**DATA LINES**
= = = =

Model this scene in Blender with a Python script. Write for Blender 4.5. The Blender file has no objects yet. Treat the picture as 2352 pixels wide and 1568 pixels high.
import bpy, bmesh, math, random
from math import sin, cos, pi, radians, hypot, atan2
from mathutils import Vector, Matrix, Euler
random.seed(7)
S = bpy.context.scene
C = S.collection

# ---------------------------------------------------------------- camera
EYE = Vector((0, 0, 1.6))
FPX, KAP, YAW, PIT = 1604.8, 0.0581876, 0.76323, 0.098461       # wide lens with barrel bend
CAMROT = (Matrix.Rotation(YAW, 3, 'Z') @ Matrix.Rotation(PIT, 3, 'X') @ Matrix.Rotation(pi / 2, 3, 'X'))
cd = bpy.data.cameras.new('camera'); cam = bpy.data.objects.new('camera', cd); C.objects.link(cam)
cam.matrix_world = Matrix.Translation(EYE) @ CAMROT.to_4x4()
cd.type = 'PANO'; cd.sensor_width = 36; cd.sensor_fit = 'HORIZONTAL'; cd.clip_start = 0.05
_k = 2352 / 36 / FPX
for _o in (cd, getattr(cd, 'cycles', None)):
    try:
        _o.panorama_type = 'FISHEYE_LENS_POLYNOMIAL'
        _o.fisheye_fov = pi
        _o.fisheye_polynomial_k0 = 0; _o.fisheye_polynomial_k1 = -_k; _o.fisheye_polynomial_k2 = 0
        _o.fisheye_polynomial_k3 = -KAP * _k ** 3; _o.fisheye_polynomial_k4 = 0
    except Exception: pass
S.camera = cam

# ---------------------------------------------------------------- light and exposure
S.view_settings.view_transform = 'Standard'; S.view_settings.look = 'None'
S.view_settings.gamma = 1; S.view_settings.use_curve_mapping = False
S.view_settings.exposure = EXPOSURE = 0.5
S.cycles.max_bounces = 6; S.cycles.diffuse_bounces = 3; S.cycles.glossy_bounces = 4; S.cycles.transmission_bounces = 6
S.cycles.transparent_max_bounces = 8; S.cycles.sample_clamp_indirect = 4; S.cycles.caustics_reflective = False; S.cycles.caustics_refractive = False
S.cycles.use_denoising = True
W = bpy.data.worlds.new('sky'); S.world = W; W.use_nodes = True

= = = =

**WHAT THIS TASK INVOLVES**
Give back all the data exactly as written.

**EXERCISE RESULT**
Model this scene in Blender with a Python script. Write for Blender 4.5. The Blender file has no objects yet. Treat the picture as 2352 pixels wide and 1568 pixels high.
import bpy, bmesh, math, random
from math import sin, cos, pi, radians, hypot, atan2
from mathutils import Vector, Matrix, Euler
random.seed(7)
S = bpy.context.scene
C = S.collection

# ---------------------------------------------------------------- camera
EYE = Vector((0, 0, 1.6))
FPX, KAP, YAW, PIT = 1604.8, 0.0581876, 0.76323, 0.098461       # wide lens with barrel bend
CAMROT = (Matrix.Rotation(YAW, 3, 'Z') @ Matrix.Rotation(PIT, 3, 'X') @ Matrix.Rotation(pi / 2, 3, 'X'))
cd = bpy.data.cameras.new('camera'); cam = bpy.data.objects.new('camera', cd); C.objects.link(cam)
cam.matrix_world = Matrix.Translation(EYE) @ CAMROT.to_4x4()
cd.type = 'PANO'; cd.sensor_width = 36; cd.sensor_fit = 'HORIZONTAL'; cd.clip_start = 0.05
_k = 2352 / 36 / FPX
for _o in (cd, getattr(cd, 'cycles', None)):
    try:
        _o.panorama_type = 'FISHEYE_LENS_POLYNOMIAL'
        _o.fisheye_fov = pi
        _o.fisheye_polynomial_k0 = 0; _o.fisheye_polynomial_k1 = -_k; _o.fisheye_polynomial_k2 = 0
        _o.fisheye_polynomial_k3 = -KAP * _k ** 3; _o.fisheye_polynomial_k4 = 0
    except Exception: pass
S.camera = cam

# ---------------------------------------------------------------- light and exposure
S.view_settings.view_transform = 'Standard'; S.view_settings.look = 'None'
S.view_settings.gamma = 1; S.view_settings.use_curve_mapping = False
S.view_settings.exposure = EXPOSURE = 0.5
S.cycles.max_bounces = 6; S.cycles.diffuse_bounces = 3; S.cycles.glossy_bounces = 4; S.cycles.transmission_bounces = 6
S.cycles.transparent_max_bounces = 8; S.cycles.sample_clamp_indirect = 4; S.cycles.caustics_reflective = False; S.cycles.caustics_refractive = False
S.cycles.use_denoising = True
W = bpy.data.worlds.new('sky'); S.world = W; W.use_nodes = True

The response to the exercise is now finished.